This year the High School has chosen to stage a thoughtfully revised version of Peter Pan as the High School musical. The High School musical serves multiple purposes, one of which is pedagogical. In a Waldorf school, the arts are a fundamental tool that not only furthers the students’ academic skills but, more importantly, cultivates the uniquely human capacity of creativity. In the High School, in particular, the arts have been a way to delve into uncomfortable subjects and explore social interactions, and to serve as a platform for examination and change.

Inherent to its make-believe world, which revels in the magic of childhood, and embedded in its playful music, there is content in Peter Pan that is troubling and offensive. The text contains racist, stereotypical behaviors that reflect the perspective of a particular author living in his particular times. Because of this, Peter Pan provides an opportunity to engage critically around themes central both to the author J.M. Barrie’s world, and to ours: colonialism, racism, gender norms, and what it means to grow from child to adult.

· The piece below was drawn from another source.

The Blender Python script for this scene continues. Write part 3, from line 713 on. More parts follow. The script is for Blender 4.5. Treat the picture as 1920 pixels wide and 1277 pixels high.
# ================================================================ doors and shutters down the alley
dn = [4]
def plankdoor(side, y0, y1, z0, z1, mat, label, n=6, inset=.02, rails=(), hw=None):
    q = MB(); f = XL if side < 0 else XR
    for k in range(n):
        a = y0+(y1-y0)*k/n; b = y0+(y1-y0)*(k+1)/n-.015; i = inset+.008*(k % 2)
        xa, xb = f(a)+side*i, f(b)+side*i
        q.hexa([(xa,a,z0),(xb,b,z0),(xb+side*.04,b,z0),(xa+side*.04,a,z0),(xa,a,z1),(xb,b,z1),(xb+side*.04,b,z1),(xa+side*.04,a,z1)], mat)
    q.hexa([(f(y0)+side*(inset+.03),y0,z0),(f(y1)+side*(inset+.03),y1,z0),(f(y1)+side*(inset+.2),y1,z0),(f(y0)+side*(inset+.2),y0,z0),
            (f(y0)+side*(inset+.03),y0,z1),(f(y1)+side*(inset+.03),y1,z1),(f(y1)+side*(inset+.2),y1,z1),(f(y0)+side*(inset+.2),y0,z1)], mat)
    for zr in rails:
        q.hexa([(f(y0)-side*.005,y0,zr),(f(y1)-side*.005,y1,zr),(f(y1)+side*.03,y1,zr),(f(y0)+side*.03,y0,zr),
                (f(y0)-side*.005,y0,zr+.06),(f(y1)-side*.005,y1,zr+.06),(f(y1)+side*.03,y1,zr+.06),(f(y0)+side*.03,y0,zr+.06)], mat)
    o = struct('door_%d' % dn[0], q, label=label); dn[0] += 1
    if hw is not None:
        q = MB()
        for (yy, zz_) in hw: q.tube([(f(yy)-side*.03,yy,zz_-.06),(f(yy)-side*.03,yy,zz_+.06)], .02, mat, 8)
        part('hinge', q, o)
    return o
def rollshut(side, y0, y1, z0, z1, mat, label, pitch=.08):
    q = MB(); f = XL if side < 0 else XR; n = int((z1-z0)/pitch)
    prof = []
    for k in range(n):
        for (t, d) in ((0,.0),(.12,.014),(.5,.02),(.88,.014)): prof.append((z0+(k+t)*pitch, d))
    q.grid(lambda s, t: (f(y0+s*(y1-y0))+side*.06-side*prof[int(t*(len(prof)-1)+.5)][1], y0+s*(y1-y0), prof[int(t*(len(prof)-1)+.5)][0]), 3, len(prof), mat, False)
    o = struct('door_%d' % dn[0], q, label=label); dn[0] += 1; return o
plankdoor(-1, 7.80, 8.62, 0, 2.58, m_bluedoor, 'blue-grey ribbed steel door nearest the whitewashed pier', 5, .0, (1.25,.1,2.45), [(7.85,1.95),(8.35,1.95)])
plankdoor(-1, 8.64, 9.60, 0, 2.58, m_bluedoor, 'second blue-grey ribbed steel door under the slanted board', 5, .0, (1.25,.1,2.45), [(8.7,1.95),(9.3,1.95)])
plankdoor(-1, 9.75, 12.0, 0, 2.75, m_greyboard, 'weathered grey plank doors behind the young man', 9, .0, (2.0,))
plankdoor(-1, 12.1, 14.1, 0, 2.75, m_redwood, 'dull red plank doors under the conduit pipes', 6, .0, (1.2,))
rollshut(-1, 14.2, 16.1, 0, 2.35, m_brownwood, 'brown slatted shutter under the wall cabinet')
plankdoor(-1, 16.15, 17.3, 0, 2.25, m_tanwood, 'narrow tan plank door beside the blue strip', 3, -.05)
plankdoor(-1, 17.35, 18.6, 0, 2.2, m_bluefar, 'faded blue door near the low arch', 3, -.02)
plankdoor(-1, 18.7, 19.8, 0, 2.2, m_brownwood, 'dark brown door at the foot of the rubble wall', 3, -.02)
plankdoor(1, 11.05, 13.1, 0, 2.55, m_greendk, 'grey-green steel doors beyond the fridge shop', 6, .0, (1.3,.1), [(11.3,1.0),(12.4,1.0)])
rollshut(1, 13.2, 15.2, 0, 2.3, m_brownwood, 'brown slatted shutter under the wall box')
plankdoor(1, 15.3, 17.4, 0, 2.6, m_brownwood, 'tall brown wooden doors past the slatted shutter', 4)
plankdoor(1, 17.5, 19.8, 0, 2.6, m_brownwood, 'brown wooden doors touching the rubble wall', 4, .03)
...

From their very initial reading of Peter Pan, director Liz Rose has been leading the students in actively learning about “isms” in their many forms, and in working with the moral dilemma of how to proceed. They have been wrestling with how to adapt the text, to manage their way around the original perspective, and to find a fresh and authentic way to produce an imperfect play with an old, inappropriate, and unresolved approach to society. They have been examining such questions as: Is it better to erase or adapt the Native American depiction in the play? How do we address the deficits written by history in general? Outside of rehearsal, High School students and faculty are working with the play as an educational vehicle to examine the past, deconstruct historical and contemporary power relations, and consider a shared future. We have been particularly glad to have community members with expertise, from alumni and early childhood parents to members of the IDEA committee, contributing to this process.

Our High School students have embraced adapting the script, and continue to ask questions that challenge the racism embedded in American and British literature. The process has been illuminating and the lessons abundant, allowing the students to put social justice into action.

We will share the on-going activity of crafting the play through videos and photos of rehearsal and discussions in a gallery of the play. We invite you to not only to come to the re-imagining of Peter Pan, but be part of the conversation and what we learned along the way by attending the post-performance discussion!